Ocean Girl, always |
Whether on the Mediterranean back in '86 |
Or the Pacific in '12 |
And that's because of the dreams of Rethymnon. The dreams have been heartbreaking, frustrating, and tormenting, and I never could understand what they meant. In the dreams, I am always trying to get back to that little Greek seaside village of Rethymnon, where the sand runs up into the hills, and the hills are covered with scrub oaks, cactus, grape vines and olive trees.
In some dreams, I'm in London and realize all I have to do is get to the airport and hop a plane in order to be there. More recently, I've dreamed I've actually been in Iraklion -- the largest city on Crete -- and know if I can just get on a bus or rent a car I can be in Rethymnon in less than two hours. But I'm never able to make it happen, and I always wake up like Orson Welles in Citizen Kane, only I'm whispering "Rethymnon," not "Rosebud."
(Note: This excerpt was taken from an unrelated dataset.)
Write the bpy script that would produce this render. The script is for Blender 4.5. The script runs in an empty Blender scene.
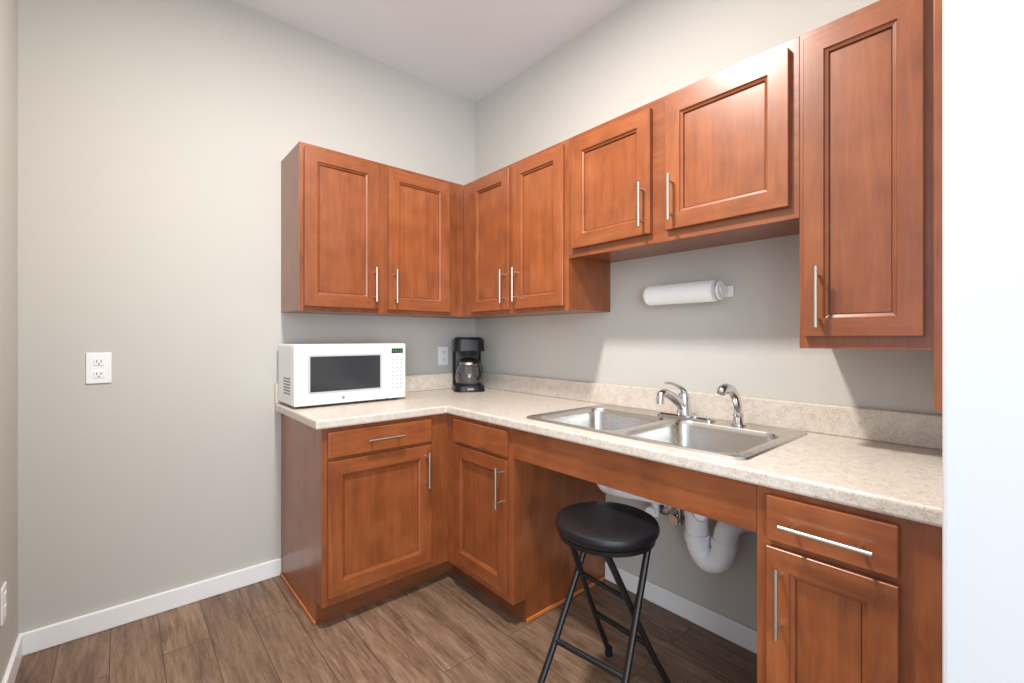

And I know the dream is not about Rethymnon, either. I loved Rethymnon, to be sure, but have never wanted to return there in real life -- it's been built up into a major tourist destination, so the Rethymnon I knew is gone forever. So finally I started asking myself what the concept of "Rethymnon" represented. Maybe it was a symbol for something else, some un-lived or under-lived part of my life that was crying out for attention. Or was it something else? Did it remind me of the beaches in Southern California, where I spent my first 30 years of life? I had no idea.
Yet oddly enough, with us drawing close to our move to the Central Coast, I've recently had two dreams where I was actually IN Rethymnon, jubilant at finally making it (especially after 20 years of trying to find a way there), and showing the family around the lovely streets, the seaside cafes, and along the steep hills covered with olive trees and grape vines.
Olive trees and grape vines.....ocean breezes...seaside cafes. Yes, it makes sense now. So often our souls are telling us they need to go home, and soon, but we don't realize that it doesn't necessarily mean our childhood home, or even the place we think it's telling us to go.
Home for me is a place near the ocean, where the sandy beach runs up towards the brown hills, covered with scrub oaks and cactus. Inland, there are olive trees, grapevines and steep hillsides. I never saw the connection between Rethymnon and Paso Robles and the Central Coast, but I do now. Sometimes it's more than handwriting on the wall. Sometimes it's freakin' spray paint.
Memo to my soul: Thanks for all those messages, which took me so long to understand. I get it now though. We're going home soon. Efaristo.